適切にネットワーク配線管理が行われていないと、どんな問題が起こり得るのか?
私たちが、データセンターインフラの運用改善を求められるお客様とお話しする中で、現状を理解する上で、今現在どのような管理をされているのかを教えていただいています。
アセット管理の手法で多いのはやはりExcelを使った管理です。そのExcel台帳を使って管理されている項目として多いのは、フロアレイアウト管理、ラック実装図管理(ここでIPやシリアル番号などの簡単な資産情報管理もしている)、そしてラック内機器の電源の接続管理です。
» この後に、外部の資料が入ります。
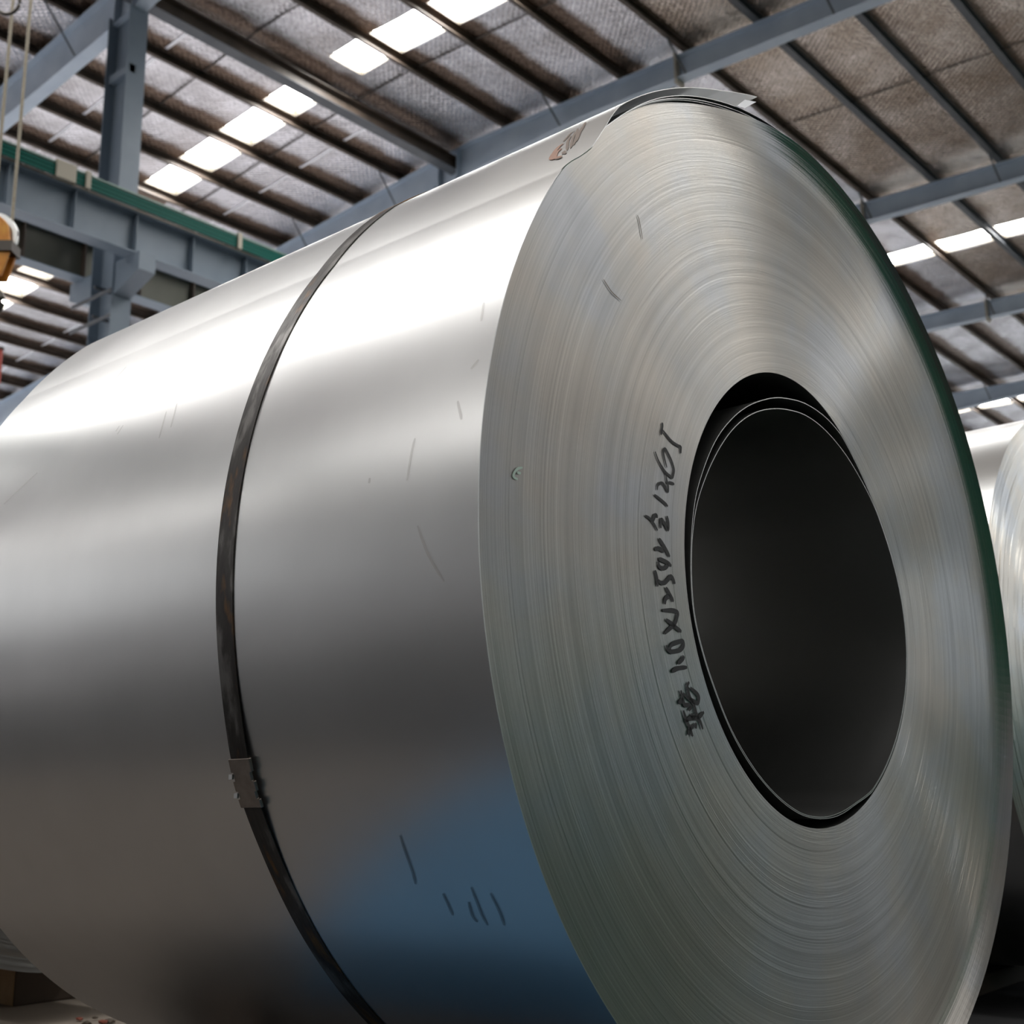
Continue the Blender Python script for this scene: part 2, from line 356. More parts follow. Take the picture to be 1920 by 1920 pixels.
# ------------------------------------------------------------------ steel frames
FY = [10.26, 18.30, 26.3, 34.3, 42.3]
FLAB = ['blue-grey steel rafter at the upper left, meeting the top of the tall column',
        'long blue-grey steel rafter crossing the picture just above the coil top',
        'short visible blue-grey rafter at right edge, highest of the three beside the coil',
        'blue-grey rafter at right edge between two rows of bright roof lights',
        'lowest blue-grey rafter at right edge, just above the second coil']
def depth(x):
    if x < XR-1: return .80
    return max(.48, .80 - .32*(x-XR+1)/4.0)
def rafter(i, y):
    root = tag(empty('steel_rafter', rel(XR, y, purlin_z(XR)-.5)), FLAB[i], 'rafter', 'rafters of the shed roof')
    loc = Vector(root.location)
    xs = sorted(set([PX[0], -30, -24, XR-1, XR, XR+1, XR+3, XR+4.5, XR+8, -2., PX[-1]]))
    def sect(hw, top, bot):
        m = MB()
        for a, b in zip(xs[:-1], xs[1:]):
            p = []
            for fn in (bot, top):
                for (x, s) in ((a, -1), (b, -1), (b, 1), (a, 1)):
                    q = Vector(rel(x, y+.7*drift(x)+s*hw, fn(x))) - loc; p.append(q)
            m.hexa(p)
        return m
    zt = lambda x: purlin_z(x)-.004
    sect(.125, zt, lambda x: zt(x)-.016).build('top_flange', M_RAFTER, root)
    sect(.125, lambda x: zt(x)-depth(x)+.016, lambda x: zt(x)-depth(x)).build('bottom_flange', M_RAFTER, root)
    sect(.006, lambda x: zt(x)-.016, lambda x: zt(x)-depth(x)+.016).build('web', M_RAFTER, root)
    for x in (-17.42, -16.86):
        if i < 2:
            m = MB(); q = Vector(rel(x, y, 0))-loc
            m.box(q.x-.01, q.x+.01, q.y-.12, q.y+.12, Vector(rel(0, 0, zt(x)-depth(x))).z-loc.z+.016, Vector(rel(0, 0, zt(x)-.02)).z-loc.z)
            m.build('stiffener_plate', M_RAFTER, root)
    x = -11.22; m = MB(); q = Vector(rel(x, y, 0))-loc
    m.box(q.x-.022, q.x+.022, q.y-.14, q.y+.14, Vector(rel(0, 0, zt(x)-depth(x))).z-loc.z-.10, Vector(rel(0, 0, zt(x))).z-loc.z+.06)
    m.build('end_plate', M_PLATE, root)
    for x in [p for p in PX if -23 < p < -4 and abs(p+17.1) > .9][::2]:
        for sgn in ((-1,) if i else (-1,)):
            m = MB(); a = Vector(rel(x+.04, y+sgn*.75, purlin_z(x)+.02))-loc; b = Vector(rel(x+.04, y+sgn*.1, purlin_z(x)-depth(x)+.03))-loc
            m.tube([a, b], .022, 4); m.build('fly_brace', M_PURLIN2, root)
for i, y in enumerate(FY): rafter(i, y)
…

しかし、ネットワーク・通信ケーブルの配線管理をきちんとされているお客様にはなかなかお目にかかれません。
インフラ管理台帳は持っていても、やはりExcel台帳での配線管理は大変なのか、実際には事実上更新されていなかったりするケースが多いようです。また、「そもそも管理していない」というお客様も多いようです。本音を聞くと「実は管理したいのはやまやま」ではあるものの、あまりにも作業が煩雑で、作業も徹底できず、結果的に管理不能に陥っているような状況のようです。
今回はこのようなネットワーク配線管理が適切に行われていない環境では、どのような問題が起こり得るのか?について整理してみました。
まず、管理していないか、管理していても情報の欠落や不正確であったりすると、何か作業をする、あるいは確認の際に毎回現地での面倒な物理的なケーブルトレース確認作業をしなければならなくなります。大量のケーブルの中、断線障害を起こさないよう確認するのはストレスですよね?作業を慎重にしようとすると時間もかかってしまいます。これは特に通信障害時の場合は、時間がかかるイコールダウンタイムを長引させる要因になります。そして、これはスタッフの運用効率の低下、という潜在的な問題も含んでいます。
そんな面倒かつリスクのある確認作業をスキップする、という考えで運用されている方もいらっしゃるようです。これは、乱暴に言えば「既設の配線は無視しよう」という考えです。要するに既設のよくわからない配線の撤去はリスクがあるので、そこは無視して新規の配線を繰り返すという運用です。そうしていくと、サーバールーム内に不要なケーブルがどんどん蓄積されてしまいます。
するとどうなるか?まずスイッチポートやパッチパネルポートに、使われていないケーブルが無駄に刺さりっぱなしで残ってしまう現象が起こります。空きポートが無くなってくると新たに機器を追加購入しなければならなくなります。そうなると、結果的にITコストが無駄に掛かってしまいかねません。
これは同時にスペースの問題も生まれます。無駄な機器が消費する無駄なラックスペースや電力消費、あるいは無駄なケーブルが床下の冷却用エアスペースを邪魔し、冷却効率を低下してしまう、という問題の要因になるかもしれません。そうすると結果的に電力消費が増えてしまいます。
これはあくまでもシミュレーションであり、必ずしもこれらの問題が確実に起きるというわけではありませんが、さまざまな問題があることはお分かりいただけたかと思います。
このような問題を改善する為に、DCIMというツールが存在するのです。このような観点だけ見てもDCIMを導入するメリットは十分にあると考えます。